### [Material shown]
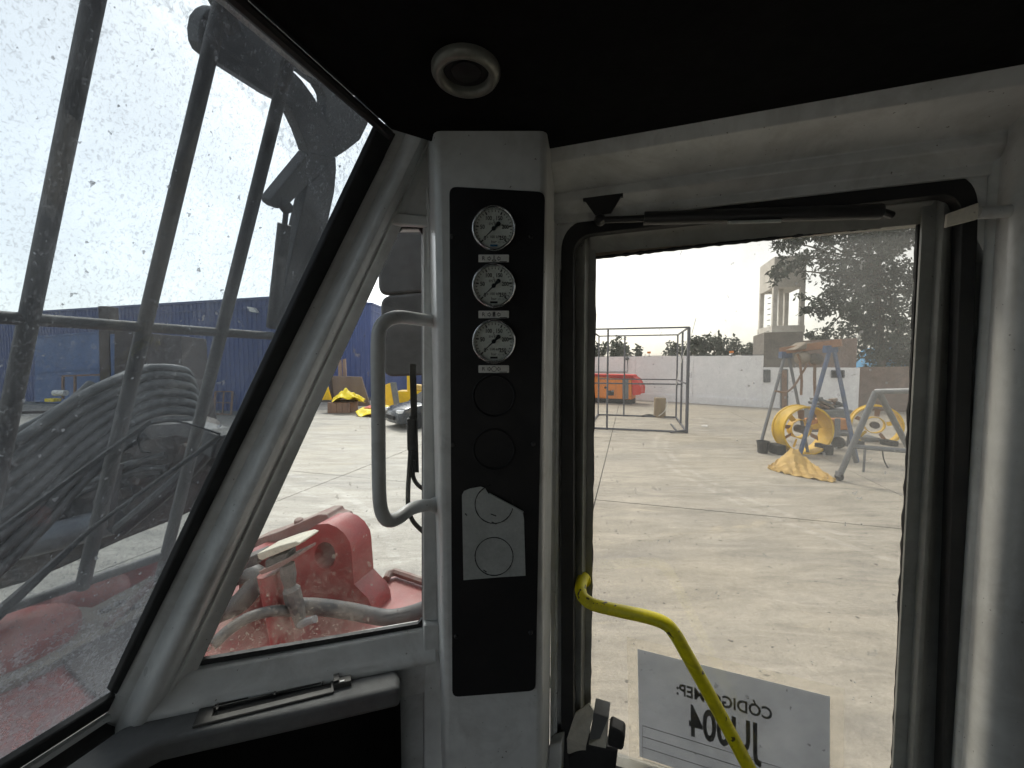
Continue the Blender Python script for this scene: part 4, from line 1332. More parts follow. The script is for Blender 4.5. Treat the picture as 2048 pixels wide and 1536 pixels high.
# ================================================================== YARD, LEFT
def warehouse(name, label, pts, h, mat, rib=.30):
    """corrugated sheet walls along a ground polyline"""
    t = thing(name, label, "building", V((pts[0].x, pts[0].y, 0)))
    for p, q in zip(pts[:-1], pts[1:]):
        d = q - p; L = d.length; d.normalize(); n = V((d.y, -d.x, 0))
        if n.dot(-p) < 0: n = -n
        k = int(L / rib)
        lo, hi = [], []
        for i in range(k):
            for s_, o_ in ((0, 0), (.4, 0), (.5, .035), (.9, .035)):
                c = p + d * (L * (i + s_) / k) + n * o_
                lo.append(c + V((0, 0, 0))); hi.append(c + V((0, 0, h)))
        lo.append(q); hi.append(q + V((0, 0, h)))
        mb = MB(); mb.loft([lo, hi])
        mb.poly([p - n * .15, q - n * .15, q - n * .15 + V((0, 0, h)), p - n * .15 + V((0, 0, h))])
        build("wall_sheet", mb, mat, t, smooth=0)
        mb = MB(); mb.box((p + q) / 2 + V((0, 0, h + .03)), d * (L / 2), n * .08, V((0, 0, .06)))
        build("roof_edge", mb, mat, t, smooth=0)
        mb = MB(); mb.box((p + q) / 2 + n * .05 + V((0, 0, h * .93)), d * (L / 2), n * .02, V((0, 0, .03)))
        build("eave_rail", mb, mat, t, smooth=0)
        mb = MB(); mb.box((p + q) / 2 + n * .06 + V((0, 0, .10)), d * (L / 2), n * .05, V((0, 0, .10)))
        build("plinth", mb, m_greyb, t, smooth=0)
    return t
p0 = G(0, 806); p1 = G(560, 834.5)
dfc = (p1 - p0).normalized()
wa = warehouse("blue_warehouse", "long blue corrugated warehouse seen through the windshield", [p0 - dfc * 40, p1], 5.6, m_blue)
nfc = V((dfc.y, -dfc.x, 0)); nfc = nfc if nfc.dot(-p0) > 0 else -nfc
def onface(px, py, off=.06):
    return hit(px, py, p0 + nfc * off, nfc)
mb = MB(); mb.prism([onface(72, 806), onface(200, 812), onface(200, 664), onface(72, 674)], nfc * .05)
build("sliding_door", mb, m_blue2, wa, smooth=0)
for y in (664, 735):
    mb = MB(); mb.bar(onface(72, y + 10, .13), onface(200, y, .13), .06, .10); build("door_rail", mb, m_blue2, wa, smooth=0)
mb = MB(); mb.prism([onface(499, 614), onface(512, 616), onface(519, 626), onface(505, 624)], nfc * .15); build("wall_lamp", mb, m_dial, wa, smooth=0)
K = Yp(745, 725, 27.6); K.z = 0; K0 = Yp(520, 725, 25.5); K0.z = 0
warehouse("blue_shed", "taller blue corrugated shed behind the yellow sheets, by the side window", [K0, K, V((K.x + .3, 48, 0))], 6.6, m_blue)

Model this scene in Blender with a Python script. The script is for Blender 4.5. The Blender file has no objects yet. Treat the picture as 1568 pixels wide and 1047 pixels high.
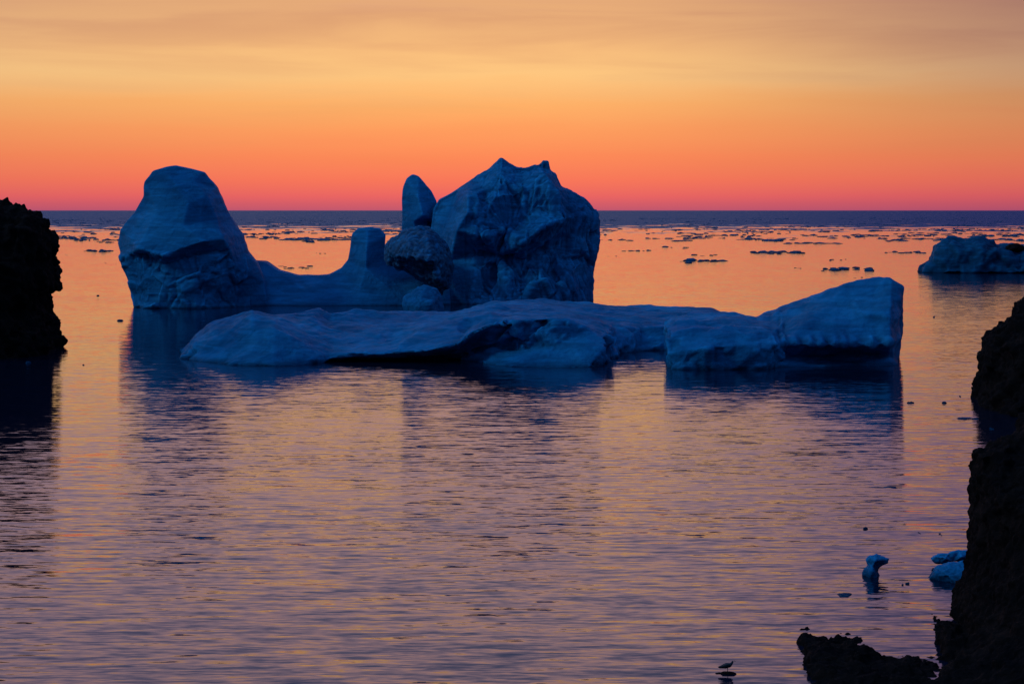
import bpy, math, random
import numpy as np
from mathutils import Vector, noise
from mathutils.geometry import delaunay_2d_cdt

random.seed(7)
scene = bpy.context.scene
F = 3049.0      # focal length in image pixels (70 mm on 36 mm film)
H = 20.0        # eye height above the sea, metres

def P(px, py, D):  # world position of an image pixel at a chosen depth
    return Vector(((px-784.0)*D/F, D, H-(py-322.0)*D/F))

# ------------------------------------------------------------------ helpers
def lin(r, g, b):
    def c(v):
        v /= 255.0
        return v/12.92 if v <= 0.04045 else ((v+0.055)/1.055)**2.4
    return (c(r), c(g), c(b), 1.0)

class NT:
    def __init__(s, tree):
        s.t = tree; s.n = tree.nodes; s.l = tree.links
    def add(s, typ, **kw):
        nd = s.n.new(typ)
        for k, v in kw.items(): setattr(nd, k, v)
        return nd
    def put(s, sock, v):
        if isinstance(v, bpy.types.NodeSocket): s.l.new(v, sock)
        elif v is not None: sock.default_value = v
    def math(s, op, a, b=None, c=None, clamp=False):
        nd = s.add('ShaderNodeMath', operation=op, use_clamp=clamp)
        s.put(nd.inputs[0], a)
        if b is not None: s.put(nd.inputs[1], b)
        if c is not None: s.put(nd.inputs[2], c)
        return nd.outputs[0]
    def vmath(s, op, a, b=None):
        nd = s.add('ShaderNodeVectorMath', operation=op)
        s.put(nd.inputs[0], a)
        if b is not None: s.put(nd.inputs[1], b)
        return nd.outputs[0]
    def mix(s, fac, a, b, blend='MIX'):
        nd = s.add('ShaderNodeMix', data_type='RGBA', blend_type=blend)
        s.put(nd.inputs[0], fac); s.put(nd.inputs[6], a); s.put(nd.inputs[7], b)
        return nd.outputs[2]
    def maprange(s, v, a, b, c=0.0, d=1.0, smooth=True):
        nd = s.add('ShaderNodeMapRange', interpolation_type='SMOOTHSTEP' if smooth else 'LINEAR')
        s.put(nd.inputs[0], v)
        for i, x in enumerate((a, b, c, d)): nd.inputs[i+1].default_value = x
        return nd.outputs[0]
    def noise(s, vec, scale, detail=3.0, rough=0.5, dist=0.0):
        nd = s.add('ShaderNodeTexNoise')
        s.put(nd.inputs['Vector'], vec)
        nd.inputs['Scale'].default_value = scale
        nd.inputs['Detail'].default_value = detail
        nd.inputs['Roughness'].default_value = rough
        nd.inputs['Distortion'].default_value = dist
        return nd
    def ramp(s, fac, stops, interp='LINEAR'):
        nd = s.add('ShaderNodeValToRGB')
        cr = nd.color_ramp; cr.interpolation = interp
        while len(cr.elements) < len(stops): cr.elements.new(0.5)
        for e, (p, c) in zip(cr.elements, stops):
            e.position = p; e.color = c
        s.put(nd.inputs[0], fac)
        return nd.outputs[0]

def new_mat(name):
    m = bpy.data.materials.new(name); m.use_nodes = True
    m.node_tree.nodes.clear()
    return m, NT(m.node_tree)

def empty(name):
    e = bpy.data.objects.new(name, None)
    scene.collection.objects.link(e)
    return e

def link_mesh(name, verts, faces, mat=None, smooth=True, parent=None):
    me = bpy.data.meshes.new(name)
    me.from_pydata([tuple(v) for v in verts], [], [tuple(f) for f in faces])
    me.update()
    if mat: me.materials.append(mat)
    if smooth: me.polygons.foreach_set('use_smooth', [True]*len(me.polygons))
    o = bpy.data.objects.new(name, me)
    scene.collection.objects.link(o)
    if parent: o.parent = parent
    return o

# ------------------------------------------------------------------ shape builders
def sheet_solid(outline, interior, Dc, kback=0.9, minb=1.0):
    """closed low-poly solid: front surface through given points, mirrored back."""
    pts = list(outline)+list(interior)
    n = len(outline)
    co2 = [Vector((p[0], -p[1])) for p in pts]
    res = delaunay_2d_cdt(co2, [], [list(range(n))], 1, 1e-4)
    vs, es, fs, ov = res[0], res[1], res[2], res[3]
    m = {}
    for i, o in enumerate(ov):
        if o: m[i] = o[0]
    verts = []
    for p in pts: verts.append(P(p[0], p[1], p[2]))
    off = len(pts)
    for p in pts:
        b = Dc+max(minb, (Dc-p[2])*kback)
        v = P(p[0], p[1], Dc); v.y = b
        verts.append(v)
    faces = []
    for f in fs:
        if not all(i in m for i in f): continue
        g = [m[i] for i in f]
        faces.append(g)
        faces.append([i+off for i in reversed(g)])
    for i in range(n):
        j = (i+1) % n
        faces.append([j, i, i+off, j+off])
    return verts, faces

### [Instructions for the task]
Extract the entries in full, exactly as they are, minus the pictures.

### [Correct response]
Continue the Blender Python script for this scene: part 4, from line 1332. More parts follow. The script is for Blender 4.5. Treat the picture as 2048 pixels wide and 1536 pixels high.
# ================================================================== YARD, LEFT
def warehouse(name, label, pts, h, mat, rib=.30):
    """corrugated sheet walls along a ground polyline"""
    t = thing(name, label, "building", V((pts[0].x, pts[0].y, 0)))
    for p, q in zip(pts[:-1], pts[1:]):
        d = q - p; L = d.length; d.normalize(); n = V((d.y, -d.x, 0))
        if n.dot(-p) < 0: n = -n
        k = int(L / rib)
        lo, hi = [], []
        for i in range(k):
            for s_, o_ in ((0, 0), (.4, 0), (.5, .035), (.9, .035)):
                c = p + d * (L * (i + s_) / k) + n * o_
                lo.append(c + V((0, 0, 0))); hi.append(c + V((0, 0, h)))
        lo.append(q); hi.append(q + V((0, 0, h)))
        mb = MB(); mb.loft([lo, hi])
        mb.poly([p - n * .15, q - n * .15, q - n * .15 + V((0, 0, h)), p - n * .15 + V((0, 0, h))])
        build("wall_sheet", mb, mat, t, smooth=0)
        mb = MB(); mb.box((p + q) / 2 + V((0, 0, h + .03)), d * (L / 2), n * .08, V((0, 0, .06)))
        build("roof_edge", mb, mat, t, smooth=0)
        mb = MB(); mb.box((p + q) / 2 + n * .05 + V((0, 0, h * .93)), d * (L / 2), n * .02, V((0, 0, .03)))
        build("eave_rail", mb, mat, t, smooth=0)
        mb = MB(); mb.box((p + q) / 2 + n * .06 + V((0, 0, .10)), d * (L / 2), n * .05, V((0, 0, .10)))
        build("plinth", mb, m_greyb, t, smooth=0)
    return t
p0 = G(0, 806); p1 = G(560, 834.5)
dfc = (p1 - p0).normalized()
wa = warehouse("blue_warehouse", "long blue corrugated warehouse seen through the windshield", [p0 - dfc * 40, p1], 5.6, m_blue)
nfc = V((dfc.y, -dfc.x, 0)); nfc = nfc if nfc.dot(-p0) > 0 else -nfc
def onface(px, py, off=.06):
    return hit(px, py, p0 + nfc * off, nfc)
mb = MB(); mb.prism([onface(72, 806), onface(200, 812), onface(200, 664), onface(72, 674)], nfc * .05)
build("sliding_door", mb, m_blue2, wa, smooth=0)
for y in (664, 735):
    mb = MB(); mb.bar(onface(72, y + 10, .13), onface(200, y, .13), .06, .10); build("door_rail", mb, m_blue2, wa, smooth=0)
mb = MB(); mb.prism([onface(499, 614), onface(512, 616), onface(519, 626), onface(505, 624)], nfc * .15); build("wall_lamp", mb, m_dial, wa, smooth=0)
K = Yp(745, 725, 27.6); K.z = 0; K0 = Yp(520, 725, 25.5); K0.z = 0
warehouse("blue_shed", "taller blue corrugated shed behind the yellow sheets, by the side window", [K0, K, V((K.x + .3, 48, 0))], 6.6, m_blue)

Model this scene in Blender with a Python script. The script is for Blender 4.5. The Blender file has no objects yet. Treat the picture as 1568 pixels wide and 1047 pixels high.
import bpy, math, random
import numpy as np
from mathutils import Vector, noise
from mathutils.geometry import delaunay_2d_cdt

random.seed(7)
scene = bpy.context.scene
F = 3049.0      # focal length in image pixels (70 mm on 36 mm film)
H = 20.0        # eye height above the sea, metres

def P(px, py, D):  # world position of an image pixel at a chosen depth
    return Vector(((px-784.0)*D/F, D, H-(py-322.0)*D/F))

# ------------------------------------------------------------------ helpers
def lin(r, g, b):
    def c(v):
        v /= 255.0
        return v/12.92 if v <= 0.04045 else ((v+0.055)/1.055)**2.4
    return (c(r), c(g), c(b), 1.0)

class NT:
    def __init__(s, tree):
        s.t = tree; s.n = tree.nodes; s.l = tree.links
    def add(s, typ, **kw):
        nd = s.n.new(typ)
        for k, v in kw.items(): setattr(nd, k, v)
        return nd
    def put(s, sock, v):
        if isinstance(v, bpy.types.NodeSocket): s.l.new(v, sock)
        elif v is not None: sock.default_value = v
    def math(s, op, a, b=None, c=None, clamp=False):
        nd = s.add('ShaderNodeMath', operation=op, use_clamp=clamp)
        s.put(nd.inputs[0], a)
        if b is not None: s.put(nd.inputs[1], b)
        if c is not None: s.put(nd.inputs[2], c)
        return nd.outputs[0]
    def vmath(s, op, a, b=None):
        nd = s.add('ShaderNodeVectorMath', operation=op)
        s.put(nd.inputs[0], a)
        if b is not None: s.put(nd.inputs[1], b)
        return nd.outputs[0]
    def mix(s, fac, a, b, blend='MIX'):
        nd = s.add('ShaderNodeMix', data_type='RGBA', blend_type=blend)
        s.put(nd.inputs[0], fac); s.put(nd.inputs[6], a); s.put(nd.inputs[7], b)
        return nd.outputs[2]
    def maprange(s, v, a, b, c=0.0, d=1.0, smooth=True):
        nd = s.add('ShaderNodeMapRange', interpolation_type='SMOOTHSTEP' if smooth else 'LINEAR')
        s.put(nd.inputs[0], v)
        for i, x in enumerate((a, b, c, d)): nd.inputs[i+1].default_value = x
        return nd.outputs[0]
    def noise(s, vec, scale, detail=3.0, rough=0.5, dist=0.0):
        nd = s.add('ShaderNodeTexNoise')
        s.put(nd.inputs['Vector'], vec)
        nd.inputs['Scale'].default_value = scale
        nd.inputs['Detail'].default_value = detail
        nd.inputs['Roughness'].default_value = rough
        nd.inputs['Distortion'].default_value = dist
        return nd
    def ramp(s, fac, stops, interp='LINEAR'):
        nd = s.add('ShaderNodeValToRGB')
        cr = nd.color_ramp; cr.interpolation = interp
        while len(cr.elements) < len(stops): cr.elements.new(0.5)
        for e, (p, c) in zip(cr.elements, stops):
            e.position = p; e.color = c
        s.put(nd.inputs[0], fac)
        return nd.outputs[0]

def new_mat(name):
    m = bpy.data.materials.new(name); m.use_nodes = True
    m.node_tree.nodes.clear()
    return m, NT(m.node_tree)

def empty(name):
    e = bpy.data.objects.new(name, None)
    scene.collection.objects.link(e)
    return e

def link_mesh(name, verts, faces, mat=None, smooth=True, parent=None):
    me = bpy.data.meshes.new(name)
    me.from_pydata([tuple(v) for v in verts], [], [tuple(f) for f in faces])
    me.update()
    if mat: me.materials.append(mat)
    if smooth: me.polygons.foreach_set('use_smooth', [True]*len(me.polygons))
    o = bpy.data.objects.new(name, me)
    scene.collection.objects.link(o)
    if parent: o.parent = parent
    return o

# ------------------------------------------------------------------ shape builders
def sheet_solid(outline, interior, Dc, kback=0.9, minb=1.0):
    """closed low-poly solid: front surface through given points, mirrored back."""
    pts = list(outline)+list(interior)
    n = len(outline)
    co2 = [Vector((p[0], -p[1])) for p in pts]
    res = delaunay_2d_cdt(co2, [], [list(range(n))], 1, 1e-4)
    vs, es, fs, ov = res[0], res[1], res[2], res[3]
    m = {}
    for i, o in enumerate(ov):
        if o: m[i] = o[0]
    verts = []
    for p in pts: verts.append(P(p[0], p[1], p[2]))
    off = len(pts)
    for p in pts:
        b = Dc+max(minb, (Dc-p[2])*kback)
        v = P(p[0], p[1], Dc); v.y = b
        verts.append(v)
    faces = []
    for f in fs:
        if not all(i in m for i in f): continue
        g = [m[i] for i in f]
        faces.append(g)
        faces.append([i+off for i in reversed(g)])
    for i in range(n):
        j = (i+1) % n
        faces.append([j, i, i+off, j+off])
    return verts, faces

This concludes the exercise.